Può capitare che la rabbia sia la padrona assoluta delle nostre giornate, in ufficio, in famiglia, sui social, a volte abbiamo l’impressione che il mondo si sia proprio incattivito. Offrendoci un’illusione di forza, essa è legata a due nemici: il dubbio e il desiderio.
Nel momento in cui ci arrabbiamo, quindi, ci intossichiamo inutilmente. Nel “Manuale di un monaco buddhista per abbandonare la rabbia” Ryūnosuke Koike, monaco buddhista della scuola Jodo Shinshu, insegna delle facile regole che possono aiutarci a controllare noi stessi, allontanando la rabbia.

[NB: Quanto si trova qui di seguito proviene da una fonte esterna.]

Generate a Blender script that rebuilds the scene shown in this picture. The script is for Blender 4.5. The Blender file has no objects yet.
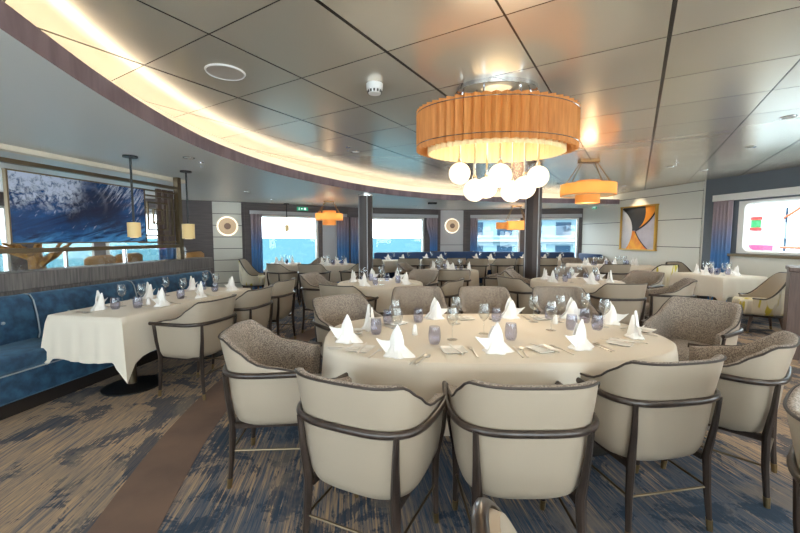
import bpy, math, random
from mathutils import Vector, Matrix
random.seed(7)
PI = math.pi
sc = bpy.context.scene
C = sc.collection

# ------------------------------------------------------------ camera, world, light, exposure
cam_d = bpy.data.cameras.new('camera'); cam = bpy.data.objects.new('camera', cam_d); C.objects.link(cam)
cam_d.sensor_width = 36; cam_d.lens = 380/800*36; cam_d.clip_start = 0.02; cam_d.clip_end = 4000
cam.location = (0, 0, 1.4); cam.rotation_euler = (PI/2-math.atan(29.5/380), 0, 0)
sc.camera = cam
world = bpy.data.worlds.new('world'); sc.world = world; world.use_nodes = True
bgn = world.node_tree.nodes['Background']; bgn.inputs[0].default_value = (0.92, 0.96, 1.0, 1); bgn.inputs[1].default_value = 6.0
sun_d = bpy.data.lights.new('sun', 'SUN'); sun_d.energy = 3; sun_d.angle = 0.02; sun_d.color = (1, .96, .9)
sun = bpy.data.objects.new('sun', sun_d); C.objects.link(sun); sun.rotation_euler = (math.radians(38), 0, math.radians(25))
sc.view_settings.view_transform = 'Standard'; sc.view_settings.look = 'None'
sc.view_settings.exposure = 0.82; sc.view_settings.gamma = 1.0; sc.view_settings.use_curve_mapping = False

DOWN_W = 15.0      # watts of each ceiling downlight

# ------------------------------------------------------------ materials
rad_ = math.radians
def s2l(c): return tuple((x/12.92 if x <= .04045 else ((x+.055)/1.055)**2.4) for x in c)
def rgb(r, g, b): return s2l((r/255, g/255, b/255))
def mat(name, col, rough=.5, metal=0., spec=.5, emit=None, es=0., noise=None, bump=None, sheen=0., coat=0.):
    m = bpy.data.materials.new(name); m.use_nodes = True
    n = m.node_tree.nodes; l = m.node_tree.links; b = n['Principled BSDF']
    b.inputs['Base Color'].default_value = (*col, 1); b.inputs['Roughness'].default_value = rough
    b.inputs['Metallic'].default_value = metal; b.inputs['Specular IOR Level'].default_value = spec
    b.inputs['Sheen Weight'].default_value = sheen; b.inputs['Coat Weight'].default_value = coat
    if emit: b.inputs['Emission Color'].default_value = (*emit, 1); b.inputs['Emission Strength'].default_value = es
    if noise or bump: tc = n.new('ShaderNodeTexCoord')
    if noise:   # (col2, scale xyz, contrast lo, hi)
        c2, scl, lo, hi = noise
        mp = n.new('ShaderNodeMapping'); mp.inputs['Scale'].default_value = scl; l.new(tc.outputs['Object'], mp.inputs[0])
        nz = n.new('ShaderNodeTexNoise'); nz.inputs['Scale'].default_value = 1; nz.inputs['Detail'].default_value = 4; l.new(mp.outputs[0], nz.inputs['Vector'])
        mr = n.new('ShaderNodeMapRange'); mr.inputs[1].default_value = lo; mr.inputs[2].default_value = hi; l.new(nz.outputs['Fac'], mr.inputs[0])
        mx = n.new('ShaderNodeMix'); mx.data_type = 'RGBA'; l.new(mr.outputs[0], mx.inputs[0])
        mx.inputs[6].default_value = (*col, 1); mx.inputs[7].default_value = (*c2, 1); l.new(mx.outputs[2], b.inputs['Base Color'])
    if bump:    # (scale xyz, strength, distance)
        scl, st, di = bump
        mp = n.new('ShaderNodeMapping'); mp.inputs['Scale'].default_value = scl; l.new(tc.outputs['Object'], mp.inputs[0])
        nz = n.new('ShaderNodeTexNoise'); nz.inputs['Scale'].default_value = 1; nz.inputs['Detail'].default_value = 3; l.new(mp.outputs[0], nz.inputs['Vector'])
        bp = n.new('ShaderNodeBump'); bp.inputs['Strength'].default_value = st; bp.inputs['Distance'].default_value = di
        l.new(nz.outputs['Fac'], bp.inputs['Height']); l.new(bp.outputs[0], b.inputs['Normal'])
    return m
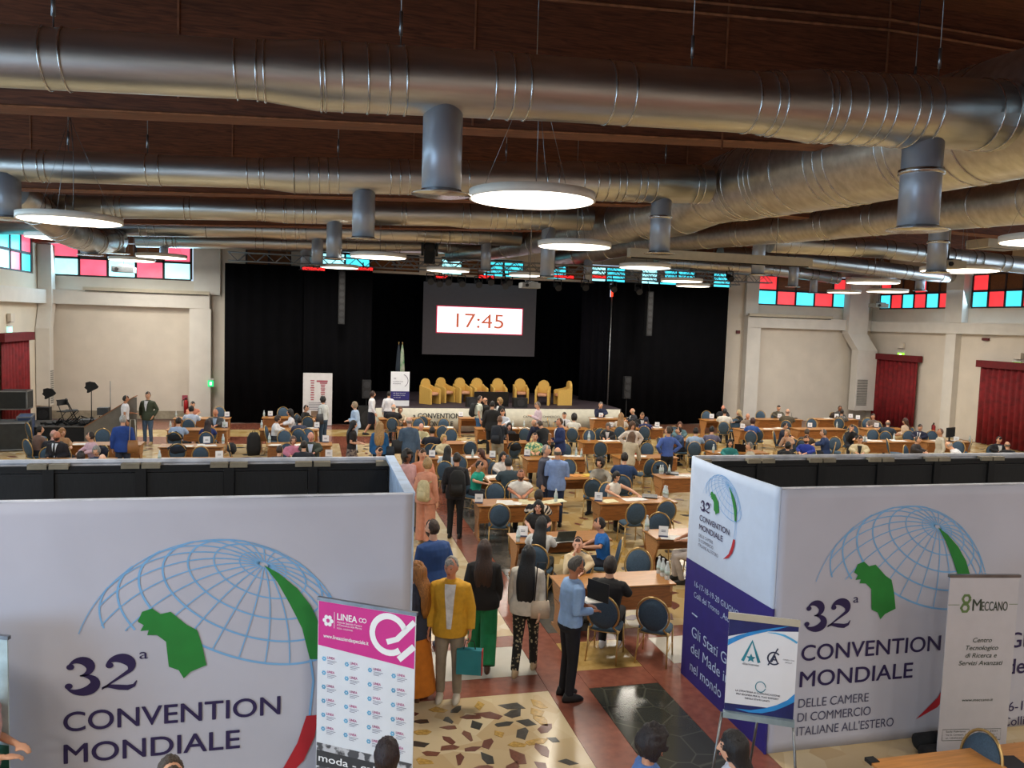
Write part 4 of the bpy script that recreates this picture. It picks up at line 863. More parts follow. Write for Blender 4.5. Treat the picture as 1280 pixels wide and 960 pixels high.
def hand(mb, e, w, s, curl=.5, sc=1.0):
    d = (w-e).normalized(); up = Vector((0, 0, 1)) if abs(d.z) < .8 else Vector((0, -1, 0))
    if abs(d.z) < .8: side = d.cross(up).normalized()*s; nrm = -up
    else: side = Vector((0, -1, 0)); nrm = Vector((-s, 0, 0))
    side = (side-d*side.dot(d)).normalized()
    c = w+d*.045*sc; mb.tube([w, w+d*.03*sc, w+d*.075*sc, w+d*.092*sc], [(.024*sc, .024*sc), (.034*sc, .022*sc), (.038*sc, .020*sc), (.030*sc, .014*sc)], 8) if False else None
    for k in (-1.5, -.5, .5, 1.5): mb.tube([w+side*k*.010*sc, w+d*.04*sc+side*k*.017*sc, w+d*.09*sc+side*k*.019*sc], [.016*sc, .0155*sc, .0125*sc], 7)
    for i, k in enumerate((-1.5, -.5, .5, 1.5)):
        L = (.056, .070, .075, .065)[i]*sc; b0 = w+d*.088*sc+side*k*.0195*sc; b1 = b0+(d+nrm*curl*.5).normalized()*L*.5; b2 = b1+(d*.6+nrm*curl*1.3).normalized()*L*.5
        mb.tube([b0, b1, b2], [.0098*sc, .0092*sc, .0078*sc], 6)
    t0 = w+d*.025*sc+side*.03*sc; t1 = t0+(d*.7+side*.8+nrm*.2).normalized()*.04*sc; t2 = t1+(d+side*.15+nrm*.3).normalized()*.032*sc; mb.tube([t0, t1, t2], [.014*sc, .0115*sc, .009*sc], 6)
def torso_rings(J, off, z0, z1, sex, hem=0):
    k = J['k']; S = [(.80, .158, .118), (.84, .162, .120), (.92, .168, .122), (.98, .160, .115), (1.08, .140 if sex == 'm' else .122, .105), (1.18, .152 if sex == 'm' else .132, .112), (1.27, .168*k**.5, .122), (1.35, .180*k, .112), (1.41, .150*k, .092), (1.445, .085, .068)]
    out = []
    for z, a, b in S:
        if z0-1e-6 <= z <= z1+1e-6: out.append(((0, .0 if z < 1.3 else .005, z), a+off+(hem if z < 1.0 else 0), b+off+(hem if z < 1.0 else 0)))
    return out
def tor(J): # matrix for torso frame
    return Matrix.Translation((0, 0, .95+J['dz'])) @ J['R'].to_4x4() @ Matrix.Translation((0, 0, -.95))
def legline(J, s): return [J['hip'][s], J['hip'][s].lerp(J['kn'][s], .5), J['kn'][s], J['kn'][s].lerp(J['an'][s], .4), J['an'][s]]
PC = {}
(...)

“Una mente che la rabbia allontana dalla realtà è destinata a vagare nel dubbio, e il dubbio genera il desiderio. Ma il desiderio si svuota nel momento stesso in cui viene appagato e genera a sua volta infiniti pensieri negativi”, spiega il monaco nel libro.
Come si fa a spezzare questo circolo vizioso? Provando a controllare i pensieri negativi in modo da non fare del male a noi stessi e a chi ci circonda.
“Nella società sono molte le persone che competono, lottano e si dedicano totalmente al lavoro, mosse dalla sofferenza provocata dalla rabbia: le sostanze sgradevoli, secrete per questo motivo, si trasformano in stress e arrecano loro grossi danni fisici e spirituali”, dice Ryūnosuke Koike.
Il monaco accompagna il lettore in un percorso di crescita spirituale e psicologica per arrivare a coltivare la compassione che conduce fino alla serenità.
Ma l’energia positiva si può ricavare dal rispetto di alcune regole. La prima è quella di astenersi dal desiderio di volere ogni cosa perché nel momento in cui non ci si riesce ad ottenerle si finisce per covare rabbia.
“Se lasciamo agire la forza attrattiva del desiderio ci irrigidiamo e la voglia di fare ristagna. È indispensabile essere ragionevoli e cercare di controllare con regolarità la propria mente, affinché non venga invasa da questa forza”, dice Koike.
Bisogna poi astenersi dalla rabbia stessa che altro non è, che un istinto illusorio che può e deve essere estirpato dal proprio animo. Ancora, non dire bugie: molto spesso si dicono per ottenere qualcosa.
“Quando si affermano le cose fasulle, le informazioni nella nostra mente vengono disposte in maniera disordinata e cadiamo in uno stato di confusione. Inoltre. Una volta detta una bugia, bisognerà accumulare ulteriori menzogne per non farsi scoprire, perciò volta dopo volta, ciò che è contrario alla verità resterà impresso nel nostro inconscio. E la mente si confonderà sempre di più”.
Ci sono poi tre regole legate tra loro: non criticare, non calunniare e non fare pettegolezzi. Ognuna di queste azioni, secondo il monaco, è sempre dettata dal desiderio di ottenere qualcosa per sé.
“Se si vuol esercitare la propria influenza sull’altro, invece di criticare, è saggio capire in cosa consista il desiderio del proprio interlocutore e proporre delle scelte adeguate ad esso”.
Poi, dice Koike, “quando calunniamo qualcuno che non è presente ci innervosiamo a causa dell’energia della rabbia. Invece di ridurre lo stress, finiamo per accrescere la tensione latente e nel caso in cui l’altra persona sia presente dobbiamo dire per forza delle cose completamente diverse, e considerando il modo in cui la mente tratta le informazioni ciò conduce all’aumento dell’energia del dubbio”.
E infine, i pettegolezzi, scagli la prima pietra chi è senza peccato. Eppure secondo il monaco:
“Le chiacchiere inutili potranno anche essere divertenti per chi le fa, ma spesso sono penose per chi le ascolta. Dire una bugia a qualcuno nuoce a se stessi; ma anche dire la verità, qualunque essa sia, non porta necessariamente un vantaggio. Più si reclama attenzione e più ci si allontana dai sentimenti dell’altro”.